Once you have reached a particular point in life, especially after a major overhaul or life-changing experience, it is almost certain that you will never go back to who you were/ what your life was.

Like Beauty, after living in the castle with Beast, was allowed to peek back into her old life through the magic mirror. She remarked "This place is much smaller than I could remember".

... or Frodo, returning to the Shire after the adventure with the Fellowship... had felt that things were as they were, and yet he has grown/ changed.

After 'conquering' Mount Kinabalu (and I say this with utmost humility), apparently the highest peak in South East Asia, I had felt like Beauty and Frodo (I think).

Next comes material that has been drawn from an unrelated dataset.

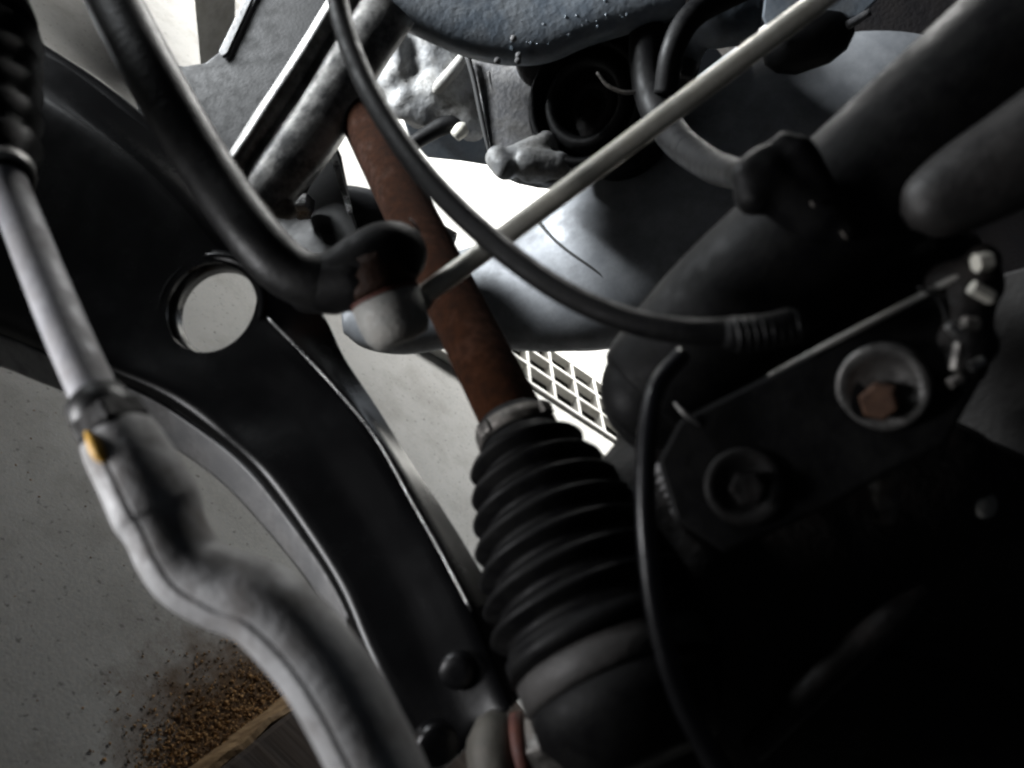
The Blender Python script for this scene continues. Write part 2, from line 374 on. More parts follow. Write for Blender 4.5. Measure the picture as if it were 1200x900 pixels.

I know how they feel & coming back to work was almost like an anti-climax.

So I have climbed the highest peak in the region. Sure, it was quite difficult to do, but it is completely doable & possible for many men & women. The feeling that I got was (perhaps best derived from a great mountaineer's quote): "It is not the mountain we conquer, but ourselves."

Reaching 3000 metres and walking towards the peak (this would have been around 5.20 am on 13 May 2017), I was overwhelmed by emotions. In complete awe of the Mountain's beauty and strength, In praise of the Entity who created it, and having quiet pride in my ability to finally do what I wanted to do ever since I was a child. I reached the peak around 6.18 am, drinking in the sights and having moments of disbelief, and being quite terrified as to what I had gotten myself into (particularly: how did I get this high, and how do I get down from this rock #AlmostInTears).

Now I am safely on sea-level, back at work, marking my students' test papers.

I feel blessed, and loved, and supported. Mom came and babysat the children while I was away for 5 days... and S being the sweetheart that he is, messaged daily to find out how I was doing. So I have done it and the paths have opened for me. What will I choose?

(Here comes another anti-climax because I still don't know)

Strength has been obtained. The world IS possible, and the opportunities are endless, as long as I want it. It is now time to BE. Will spread the net in a few focused directions, and see where fate takes me.